* GIVEN INSTRUCTION: Each line from the start of the entries through the line that contains "def R(a): return math.radians(a)" should be output exactly, please.

Rows from a 3D scene dataset:
◆ ◆ ◆ ◆ ◆

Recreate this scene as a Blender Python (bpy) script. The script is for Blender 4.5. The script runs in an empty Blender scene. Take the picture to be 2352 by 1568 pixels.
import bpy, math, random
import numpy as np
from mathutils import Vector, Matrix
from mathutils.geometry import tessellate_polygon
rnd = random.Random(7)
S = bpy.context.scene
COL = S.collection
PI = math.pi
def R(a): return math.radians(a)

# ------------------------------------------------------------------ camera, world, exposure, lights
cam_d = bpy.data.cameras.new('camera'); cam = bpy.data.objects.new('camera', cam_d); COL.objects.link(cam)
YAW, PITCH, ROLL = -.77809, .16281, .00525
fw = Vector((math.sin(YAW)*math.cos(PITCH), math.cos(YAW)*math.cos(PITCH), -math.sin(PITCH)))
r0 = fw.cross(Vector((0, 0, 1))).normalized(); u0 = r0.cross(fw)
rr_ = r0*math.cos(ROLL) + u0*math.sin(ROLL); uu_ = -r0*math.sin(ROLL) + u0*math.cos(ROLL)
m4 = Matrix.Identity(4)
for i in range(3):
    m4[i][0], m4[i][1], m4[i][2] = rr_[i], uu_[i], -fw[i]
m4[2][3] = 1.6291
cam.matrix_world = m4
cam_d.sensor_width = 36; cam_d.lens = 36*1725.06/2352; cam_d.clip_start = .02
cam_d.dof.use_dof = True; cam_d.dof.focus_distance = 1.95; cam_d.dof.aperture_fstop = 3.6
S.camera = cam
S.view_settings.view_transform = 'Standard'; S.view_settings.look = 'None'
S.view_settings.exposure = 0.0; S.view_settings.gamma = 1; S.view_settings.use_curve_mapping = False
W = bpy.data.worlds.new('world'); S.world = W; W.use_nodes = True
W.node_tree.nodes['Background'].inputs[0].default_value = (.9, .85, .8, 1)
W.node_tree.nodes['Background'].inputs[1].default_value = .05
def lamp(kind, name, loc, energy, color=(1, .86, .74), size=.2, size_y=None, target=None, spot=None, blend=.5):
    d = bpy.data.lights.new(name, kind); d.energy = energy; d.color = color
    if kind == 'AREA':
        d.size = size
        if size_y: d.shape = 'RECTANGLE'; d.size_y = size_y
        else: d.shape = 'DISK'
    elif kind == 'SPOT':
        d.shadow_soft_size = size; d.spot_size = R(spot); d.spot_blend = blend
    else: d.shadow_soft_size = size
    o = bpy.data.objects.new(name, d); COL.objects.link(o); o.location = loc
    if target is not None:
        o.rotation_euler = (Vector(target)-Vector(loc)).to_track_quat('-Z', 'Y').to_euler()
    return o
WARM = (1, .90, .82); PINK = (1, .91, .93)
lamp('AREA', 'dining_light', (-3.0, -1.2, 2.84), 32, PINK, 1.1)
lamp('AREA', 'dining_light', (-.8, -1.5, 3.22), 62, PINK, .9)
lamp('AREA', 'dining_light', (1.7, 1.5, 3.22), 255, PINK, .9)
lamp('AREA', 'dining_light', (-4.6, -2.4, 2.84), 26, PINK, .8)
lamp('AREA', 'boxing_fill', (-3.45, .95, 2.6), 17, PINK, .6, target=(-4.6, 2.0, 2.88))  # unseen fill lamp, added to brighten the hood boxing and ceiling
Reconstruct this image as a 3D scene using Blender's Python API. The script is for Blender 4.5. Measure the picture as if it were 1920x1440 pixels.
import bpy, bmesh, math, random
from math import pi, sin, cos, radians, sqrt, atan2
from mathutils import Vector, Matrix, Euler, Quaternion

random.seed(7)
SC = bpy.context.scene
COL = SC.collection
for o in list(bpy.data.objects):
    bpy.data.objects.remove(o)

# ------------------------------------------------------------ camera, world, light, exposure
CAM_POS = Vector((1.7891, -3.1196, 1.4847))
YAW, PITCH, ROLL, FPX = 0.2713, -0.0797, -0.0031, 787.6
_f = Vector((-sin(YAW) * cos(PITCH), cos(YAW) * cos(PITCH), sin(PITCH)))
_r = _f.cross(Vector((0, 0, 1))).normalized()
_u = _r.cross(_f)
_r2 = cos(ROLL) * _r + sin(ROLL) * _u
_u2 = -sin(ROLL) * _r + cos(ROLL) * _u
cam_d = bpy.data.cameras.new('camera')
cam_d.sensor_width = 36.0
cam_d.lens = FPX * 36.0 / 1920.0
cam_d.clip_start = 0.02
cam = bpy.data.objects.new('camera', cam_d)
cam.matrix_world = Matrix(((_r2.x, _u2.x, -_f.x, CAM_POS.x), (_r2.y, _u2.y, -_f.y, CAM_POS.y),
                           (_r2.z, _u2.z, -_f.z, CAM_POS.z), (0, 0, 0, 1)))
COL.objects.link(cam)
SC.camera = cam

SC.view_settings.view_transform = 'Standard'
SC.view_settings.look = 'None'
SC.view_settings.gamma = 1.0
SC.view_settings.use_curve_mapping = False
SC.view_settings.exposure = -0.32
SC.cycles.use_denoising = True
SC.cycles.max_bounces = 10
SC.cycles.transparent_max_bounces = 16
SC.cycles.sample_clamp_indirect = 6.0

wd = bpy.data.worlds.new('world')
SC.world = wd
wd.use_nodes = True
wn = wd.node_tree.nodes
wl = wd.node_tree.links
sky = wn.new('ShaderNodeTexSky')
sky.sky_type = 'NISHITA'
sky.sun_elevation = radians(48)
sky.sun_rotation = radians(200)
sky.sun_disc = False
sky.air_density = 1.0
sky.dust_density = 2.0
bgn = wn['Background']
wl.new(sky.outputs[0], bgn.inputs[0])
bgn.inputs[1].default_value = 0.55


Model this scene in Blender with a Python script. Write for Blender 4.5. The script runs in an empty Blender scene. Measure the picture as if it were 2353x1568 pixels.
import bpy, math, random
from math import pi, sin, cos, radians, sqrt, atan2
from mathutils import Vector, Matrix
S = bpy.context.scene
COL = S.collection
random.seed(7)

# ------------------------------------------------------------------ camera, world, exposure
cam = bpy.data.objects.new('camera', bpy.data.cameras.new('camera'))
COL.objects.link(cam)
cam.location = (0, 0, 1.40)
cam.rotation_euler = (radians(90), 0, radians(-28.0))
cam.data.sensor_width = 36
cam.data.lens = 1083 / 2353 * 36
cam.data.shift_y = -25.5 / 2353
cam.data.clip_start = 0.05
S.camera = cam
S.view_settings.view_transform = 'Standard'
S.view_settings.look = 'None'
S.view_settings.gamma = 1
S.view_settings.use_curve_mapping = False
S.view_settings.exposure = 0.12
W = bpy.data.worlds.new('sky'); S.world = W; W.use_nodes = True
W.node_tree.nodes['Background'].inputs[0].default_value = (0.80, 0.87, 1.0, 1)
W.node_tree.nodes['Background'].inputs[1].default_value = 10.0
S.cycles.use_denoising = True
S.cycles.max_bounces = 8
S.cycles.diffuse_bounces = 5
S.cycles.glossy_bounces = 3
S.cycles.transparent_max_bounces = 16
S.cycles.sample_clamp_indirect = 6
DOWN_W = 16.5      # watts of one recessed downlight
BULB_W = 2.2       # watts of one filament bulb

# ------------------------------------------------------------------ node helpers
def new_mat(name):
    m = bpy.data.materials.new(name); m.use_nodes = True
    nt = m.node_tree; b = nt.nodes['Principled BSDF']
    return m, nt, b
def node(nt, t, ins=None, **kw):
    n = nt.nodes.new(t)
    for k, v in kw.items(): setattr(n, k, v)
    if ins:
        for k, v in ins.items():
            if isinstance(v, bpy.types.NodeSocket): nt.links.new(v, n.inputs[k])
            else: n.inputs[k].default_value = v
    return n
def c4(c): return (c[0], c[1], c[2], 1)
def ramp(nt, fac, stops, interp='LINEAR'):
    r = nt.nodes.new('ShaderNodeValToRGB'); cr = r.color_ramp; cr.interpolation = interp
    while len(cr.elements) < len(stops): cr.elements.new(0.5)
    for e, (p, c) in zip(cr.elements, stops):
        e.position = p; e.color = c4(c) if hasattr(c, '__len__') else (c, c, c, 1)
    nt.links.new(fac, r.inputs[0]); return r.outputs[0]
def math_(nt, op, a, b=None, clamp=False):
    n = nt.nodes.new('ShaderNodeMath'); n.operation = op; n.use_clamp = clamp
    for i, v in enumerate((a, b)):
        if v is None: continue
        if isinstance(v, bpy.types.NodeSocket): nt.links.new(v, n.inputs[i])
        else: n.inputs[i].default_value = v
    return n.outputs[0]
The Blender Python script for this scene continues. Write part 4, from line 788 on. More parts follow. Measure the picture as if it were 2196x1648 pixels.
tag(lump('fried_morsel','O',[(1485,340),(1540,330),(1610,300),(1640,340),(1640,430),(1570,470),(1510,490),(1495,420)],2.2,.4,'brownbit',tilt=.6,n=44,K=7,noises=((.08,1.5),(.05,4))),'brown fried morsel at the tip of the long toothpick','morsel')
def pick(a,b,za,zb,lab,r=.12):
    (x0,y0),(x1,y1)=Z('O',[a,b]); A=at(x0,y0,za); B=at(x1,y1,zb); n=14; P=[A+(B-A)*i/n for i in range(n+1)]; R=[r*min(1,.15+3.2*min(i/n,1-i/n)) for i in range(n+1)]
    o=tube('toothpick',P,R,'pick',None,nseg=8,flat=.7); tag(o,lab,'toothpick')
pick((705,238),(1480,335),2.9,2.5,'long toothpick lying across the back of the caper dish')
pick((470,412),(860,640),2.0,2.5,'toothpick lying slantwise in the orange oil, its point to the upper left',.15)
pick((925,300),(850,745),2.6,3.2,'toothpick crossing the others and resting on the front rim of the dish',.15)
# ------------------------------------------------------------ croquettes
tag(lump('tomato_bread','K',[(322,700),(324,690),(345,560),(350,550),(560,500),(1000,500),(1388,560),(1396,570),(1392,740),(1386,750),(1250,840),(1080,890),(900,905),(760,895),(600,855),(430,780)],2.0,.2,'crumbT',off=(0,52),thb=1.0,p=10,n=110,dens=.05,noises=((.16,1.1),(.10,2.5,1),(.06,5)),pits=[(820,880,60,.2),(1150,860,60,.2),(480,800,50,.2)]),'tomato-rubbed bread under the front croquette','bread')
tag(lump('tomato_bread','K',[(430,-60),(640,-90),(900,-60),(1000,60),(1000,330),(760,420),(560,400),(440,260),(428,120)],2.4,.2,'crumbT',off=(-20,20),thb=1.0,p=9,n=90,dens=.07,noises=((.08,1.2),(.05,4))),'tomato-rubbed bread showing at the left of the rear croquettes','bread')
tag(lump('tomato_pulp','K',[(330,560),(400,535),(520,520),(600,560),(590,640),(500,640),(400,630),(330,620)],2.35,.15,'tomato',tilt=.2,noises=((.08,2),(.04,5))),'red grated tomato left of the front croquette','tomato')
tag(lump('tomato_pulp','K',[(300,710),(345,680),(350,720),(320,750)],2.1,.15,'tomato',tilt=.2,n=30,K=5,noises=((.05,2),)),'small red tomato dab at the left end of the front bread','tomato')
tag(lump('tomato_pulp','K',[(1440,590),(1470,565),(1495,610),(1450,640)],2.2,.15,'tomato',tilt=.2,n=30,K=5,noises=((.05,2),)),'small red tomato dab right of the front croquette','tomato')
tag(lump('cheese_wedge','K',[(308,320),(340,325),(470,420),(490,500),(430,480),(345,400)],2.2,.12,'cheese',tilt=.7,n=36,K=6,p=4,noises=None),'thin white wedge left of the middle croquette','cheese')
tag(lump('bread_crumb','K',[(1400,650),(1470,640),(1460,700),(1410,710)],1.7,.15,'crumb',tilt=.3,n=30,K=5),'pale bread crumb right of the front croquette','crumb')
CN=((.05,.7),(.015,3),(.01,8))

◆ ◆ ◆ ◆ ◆

* PROBLEM SOLUTION:
Recreate this scene as a Blender Python (bpy) script. The script is for Blender 4.5. The script runs in an empty Blender scene. Take the picture to be 2352 by 1568 pixels.
import bpy, math, random
import numpy as np
from mathutils import Vector, Matrix
from mathutils.geometry import tessellate_polygon
rnd = random.Random(7)
S = bpy.context.scene
COL = S.collection
PI = math.pi
def R(a): return math.radians(a)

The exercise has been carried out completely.